>> begin RECORDS FOR PROCESSING

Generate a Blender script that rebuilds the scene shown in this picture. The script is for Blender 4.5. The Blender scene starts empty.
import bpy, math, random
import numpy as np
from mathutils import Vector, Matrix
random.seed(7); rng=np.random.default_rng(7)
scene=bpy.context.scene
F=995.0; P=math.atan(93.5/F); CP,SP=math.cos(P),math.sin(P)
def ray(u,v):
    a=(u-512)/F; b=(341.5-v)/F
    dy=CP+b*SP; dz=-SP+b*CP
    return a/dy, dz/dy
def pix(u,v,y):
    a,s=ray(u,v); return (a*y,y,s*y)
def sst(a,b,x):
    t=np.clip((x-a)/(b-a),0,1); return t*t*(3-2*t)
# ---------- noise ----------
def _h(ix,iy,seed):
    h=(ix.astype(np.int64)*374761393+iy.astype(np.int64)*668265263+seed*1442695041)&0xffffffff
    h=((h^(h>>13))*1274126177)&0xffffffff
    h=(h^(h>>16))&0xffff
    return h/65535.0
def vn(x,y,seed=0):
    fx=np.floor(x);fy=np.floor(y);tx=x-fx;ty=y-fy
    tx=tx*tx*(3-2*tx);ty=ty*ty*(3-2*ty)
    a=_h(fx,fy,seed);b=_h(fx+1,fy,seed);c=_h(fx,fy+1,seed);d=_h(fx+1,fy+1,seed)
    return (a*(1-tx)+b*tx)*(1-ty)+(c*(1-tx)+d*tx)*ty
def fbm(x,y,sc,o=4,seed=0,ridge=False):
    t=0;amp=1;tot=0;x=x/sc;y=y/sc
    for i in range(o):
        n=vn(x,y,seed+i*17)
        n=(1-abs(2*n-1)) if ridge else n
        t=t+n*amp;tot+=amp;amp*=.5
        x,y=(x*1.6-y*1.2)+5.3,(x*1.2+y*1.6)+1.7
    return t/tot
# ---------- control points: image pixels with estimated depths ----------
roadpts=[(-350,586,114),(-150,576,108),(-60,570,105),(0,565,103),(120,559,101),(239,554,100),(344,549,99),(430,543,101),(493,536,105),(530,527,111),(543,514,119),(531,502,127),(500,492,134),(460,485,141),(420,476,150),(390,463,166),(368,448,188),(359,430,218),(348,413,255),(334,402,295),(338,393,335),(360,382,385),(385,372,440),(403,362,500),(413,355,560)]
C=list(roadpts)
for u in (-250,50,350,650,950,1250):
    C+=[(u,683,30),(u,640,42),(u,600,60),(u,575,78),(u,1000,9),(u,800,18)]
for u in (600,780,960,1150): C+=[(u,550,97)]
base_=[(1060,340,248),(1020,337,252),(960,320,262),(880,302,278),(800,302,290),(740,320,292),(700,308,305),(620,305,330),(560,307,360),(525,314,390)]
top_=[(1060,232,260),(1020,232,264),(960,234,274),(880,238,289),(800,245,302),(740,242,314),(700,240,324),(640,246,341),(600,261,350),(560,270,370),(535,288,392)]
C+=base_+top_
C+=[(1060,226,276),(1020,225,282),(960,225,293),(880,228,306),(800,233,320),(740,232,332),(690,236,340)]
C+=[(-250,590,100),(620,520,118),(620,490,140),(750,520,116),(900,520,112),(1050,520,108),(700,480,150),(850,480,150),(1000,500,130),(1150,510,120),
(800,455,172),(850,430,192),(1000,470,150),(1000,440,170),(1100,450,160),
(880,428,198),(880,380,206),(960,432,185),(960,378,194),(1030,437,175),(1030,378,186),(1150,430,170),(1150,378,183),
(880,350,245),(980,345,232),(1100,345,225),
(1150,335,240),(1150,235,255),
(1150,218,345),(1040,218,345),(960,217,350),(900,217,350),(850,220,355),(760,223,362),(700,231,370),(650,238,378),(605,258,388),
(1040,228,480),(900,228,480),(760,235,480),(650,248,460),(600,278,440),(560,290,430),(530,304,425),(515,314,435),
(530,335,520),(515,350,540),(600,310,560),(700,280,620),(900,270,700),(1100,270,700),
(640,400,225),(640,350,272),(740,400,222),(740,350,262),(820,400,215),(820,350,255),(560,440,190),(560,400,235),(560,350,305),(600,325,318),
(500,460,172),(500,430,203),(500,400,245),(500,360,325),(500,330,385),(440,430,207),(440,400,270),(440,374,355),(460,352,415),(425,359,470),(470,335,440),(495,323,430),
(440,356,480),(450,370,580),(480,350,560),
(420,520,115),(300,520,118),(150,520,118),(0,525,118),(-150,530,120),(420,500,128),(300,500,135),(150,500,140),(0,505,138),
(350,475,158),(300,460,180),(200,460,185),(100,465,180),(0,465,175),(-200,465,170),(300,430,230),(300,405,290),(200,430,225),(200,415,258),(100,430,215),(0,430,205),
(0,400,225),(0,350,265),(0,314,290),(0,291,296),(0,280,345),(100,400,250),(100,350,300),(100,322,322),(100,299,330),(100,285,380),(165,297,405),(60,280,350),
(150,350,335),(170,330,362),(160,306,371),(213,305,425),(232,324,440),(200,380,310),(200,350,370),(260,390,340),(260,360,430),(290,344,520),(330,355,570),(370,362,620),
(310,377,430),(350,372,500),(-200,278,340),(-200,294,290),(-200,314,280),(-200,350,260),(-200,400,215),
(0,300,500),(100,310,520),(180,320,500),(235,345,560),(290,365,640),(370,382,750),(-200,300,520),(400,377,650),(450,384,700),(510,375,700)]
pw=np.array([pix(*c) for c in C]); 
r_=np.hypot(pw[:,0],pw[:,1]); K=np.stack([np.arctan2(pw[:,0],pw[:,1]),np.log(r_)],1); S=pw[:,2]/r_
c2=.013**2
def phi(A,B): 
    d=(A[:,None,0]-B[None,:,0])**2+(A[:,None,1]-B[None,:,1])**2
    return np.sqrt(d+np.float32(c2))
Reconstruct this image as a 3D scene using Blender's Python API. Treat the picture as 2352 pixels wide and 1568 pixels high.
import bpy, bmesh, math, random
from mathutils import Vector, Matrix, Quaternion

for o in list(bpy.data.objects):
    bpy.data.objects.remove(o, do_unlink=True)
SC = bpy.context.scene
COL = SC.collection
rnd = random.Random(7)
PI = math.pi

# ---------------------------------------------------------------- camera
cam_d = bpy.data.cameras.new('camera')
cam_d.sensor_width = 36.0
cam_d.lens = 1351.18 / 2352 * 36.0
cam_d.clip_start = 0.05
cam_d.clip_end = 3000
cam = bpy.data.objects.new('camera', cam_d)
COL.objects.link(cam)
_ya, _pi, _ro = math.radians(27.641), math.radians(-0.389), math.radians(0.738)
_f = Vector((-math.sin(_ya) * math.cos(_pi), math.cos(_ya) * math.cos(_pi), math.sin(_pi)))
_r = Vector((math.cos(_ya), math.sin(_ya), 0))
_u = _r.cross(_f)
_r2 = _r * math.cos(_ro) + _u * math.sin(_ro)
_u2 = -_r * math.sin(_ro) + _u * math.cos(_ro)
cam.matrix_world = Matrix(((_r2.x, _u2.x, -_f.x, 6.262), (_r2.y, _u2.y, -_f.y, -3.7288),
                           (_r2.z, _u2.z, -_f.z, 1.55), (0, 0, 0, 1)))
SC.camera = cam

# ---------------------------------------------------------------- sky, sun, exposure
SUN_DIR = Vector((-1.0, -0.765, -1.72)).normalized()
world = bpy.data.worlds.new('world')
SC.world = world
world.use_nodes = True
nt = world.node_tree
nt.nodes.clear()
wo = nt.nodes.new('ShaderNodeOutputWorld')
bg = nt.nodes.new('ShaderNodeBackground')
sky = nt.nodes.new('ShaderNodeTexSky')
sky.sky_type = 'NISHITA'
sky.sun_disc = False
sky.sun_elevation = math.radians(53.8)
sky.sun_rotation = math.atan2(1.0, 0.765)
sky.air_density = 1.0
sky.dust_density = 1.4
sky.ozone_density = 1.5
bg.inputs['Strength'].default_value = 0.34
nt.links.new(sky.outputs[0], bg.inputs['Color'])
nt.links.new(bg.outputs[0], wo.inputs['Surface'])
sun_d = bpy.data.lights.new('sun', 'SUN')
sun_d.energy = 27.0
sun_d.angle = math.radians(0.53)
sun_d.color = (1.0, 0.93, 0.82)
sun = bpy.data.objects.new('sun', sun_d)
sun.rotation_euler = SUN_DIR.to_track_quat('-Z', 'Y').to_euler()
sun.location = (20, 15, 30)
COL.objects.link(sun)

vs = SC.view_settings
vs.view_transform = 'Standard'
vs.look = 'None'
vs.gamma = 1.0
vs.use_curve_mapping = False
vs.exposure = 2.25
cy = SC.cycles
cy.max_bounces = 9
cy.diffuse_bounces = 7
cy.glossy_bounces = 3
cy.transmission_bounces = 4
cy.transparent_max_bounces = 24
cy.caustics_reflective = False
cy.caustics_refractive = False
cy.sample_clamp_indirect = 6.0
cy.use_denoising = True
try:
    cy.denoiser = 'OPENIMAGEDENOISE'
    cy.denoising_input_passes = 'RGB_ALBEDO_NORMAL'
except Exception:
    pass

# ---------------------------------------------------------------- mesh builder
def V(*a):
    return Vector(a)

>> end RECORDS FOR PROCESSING

• EXERCISE INSTRUCTIONS: Between the line containing "Reconstruct this image" and the line containing "PI = math.pi" lies the part to return. Return it exactly, counting both of those lines.

• TASK OUTPUT:
Reconstruct this image as a 3D scene using Blender's Python API. Treat the picture as 2352 pixels wide and 1568 pixels high.
import bpy, bmesh, math, random
from mathutils import Vector, Matrix, Quaternion

for o in list(bpy.data.objects):
    bpy.data.objects.remove(o, do_unlink=True)
SC = bpy.context.scene
COL = SC.collection
rnd = random.Random(7)
PI = math.pi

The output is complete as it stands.